● DATA EXCERPT
________________________________________

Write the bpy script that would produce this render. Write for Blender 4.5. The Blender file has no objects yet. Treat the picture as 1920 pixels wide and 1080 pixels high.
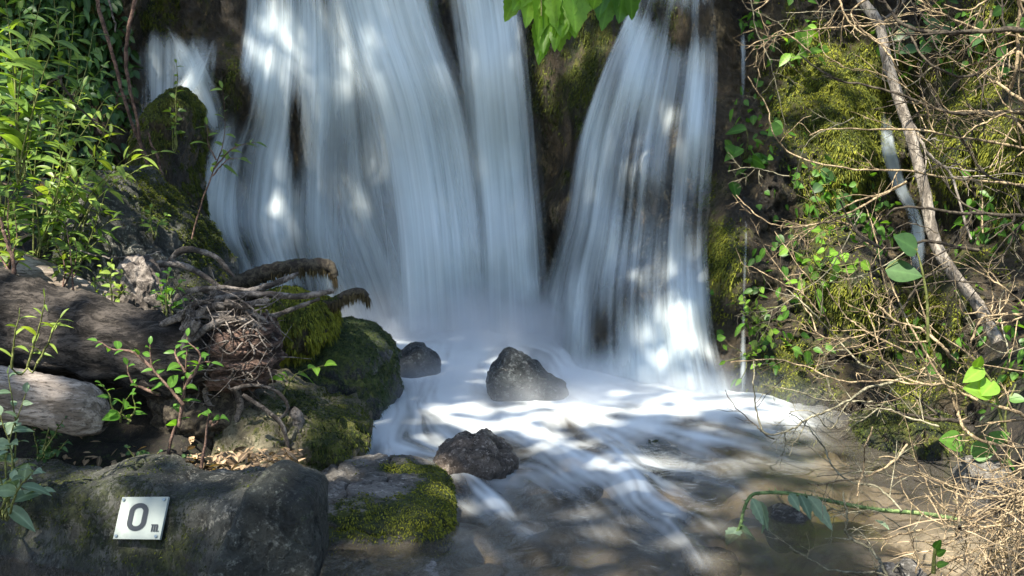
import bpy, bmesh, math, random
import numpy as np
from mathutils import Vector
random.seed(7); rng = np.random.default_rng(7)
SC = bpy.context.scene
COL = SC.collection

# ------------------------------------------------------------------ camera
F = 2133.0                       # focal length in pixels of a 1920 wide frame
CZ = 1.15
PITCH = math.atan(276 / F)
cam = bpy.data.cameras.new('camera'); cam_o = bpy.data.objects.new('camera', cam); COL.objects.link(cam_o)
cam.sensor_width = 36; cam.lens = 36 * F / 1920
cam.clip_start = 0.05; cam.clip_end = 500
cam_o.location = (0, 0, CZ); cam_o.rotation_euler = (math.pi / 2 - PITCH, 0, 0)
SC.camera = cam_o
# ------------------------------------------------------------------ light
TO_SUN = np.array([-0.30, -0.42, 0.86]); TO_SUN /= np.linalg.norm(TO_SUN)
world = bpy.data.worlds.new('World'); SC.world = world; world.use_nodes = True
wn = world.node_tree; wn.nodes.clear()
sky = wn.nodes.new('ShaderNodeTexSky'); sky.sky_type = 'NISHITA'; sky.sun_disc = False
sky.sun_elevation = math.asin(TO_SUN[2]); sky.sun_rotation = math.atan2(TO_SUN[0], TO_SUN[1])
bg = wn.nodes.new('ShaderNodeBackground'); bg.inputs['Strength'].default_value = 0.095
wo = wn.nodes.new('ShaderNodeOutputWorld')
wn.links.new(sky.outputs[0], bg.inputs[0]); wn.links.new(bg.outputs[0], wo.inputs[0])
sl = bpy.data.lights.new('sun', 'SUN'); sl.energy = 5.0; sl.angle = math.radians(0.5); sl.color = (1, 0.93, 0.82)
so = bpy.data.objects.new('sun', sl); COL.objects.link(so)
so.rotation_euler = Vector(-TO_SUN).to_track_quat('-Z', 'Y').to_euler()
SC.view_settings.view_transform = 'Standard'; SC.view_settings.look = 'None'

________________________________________

● EXERCISE INSTRUCTIONS
Repeat the lines exactly as they stand, from the opening line of the data through the line with "COL = SC.collection". Pictures stay out of the copy.

● EXERCISE SOLUTION
Write the bpy script that would produce this render. Write for Blender 4.5. The Blender file has no objects yet. Treat the picture as 1920 pixels wide and 1080 pixels high.
import bpy, bmesh, math, random
import numpy as np
from mathutils import Vector
random.seed(7); rng = np.random.default_rng(7)
SC = bpy.context.scene
COL = SC.collection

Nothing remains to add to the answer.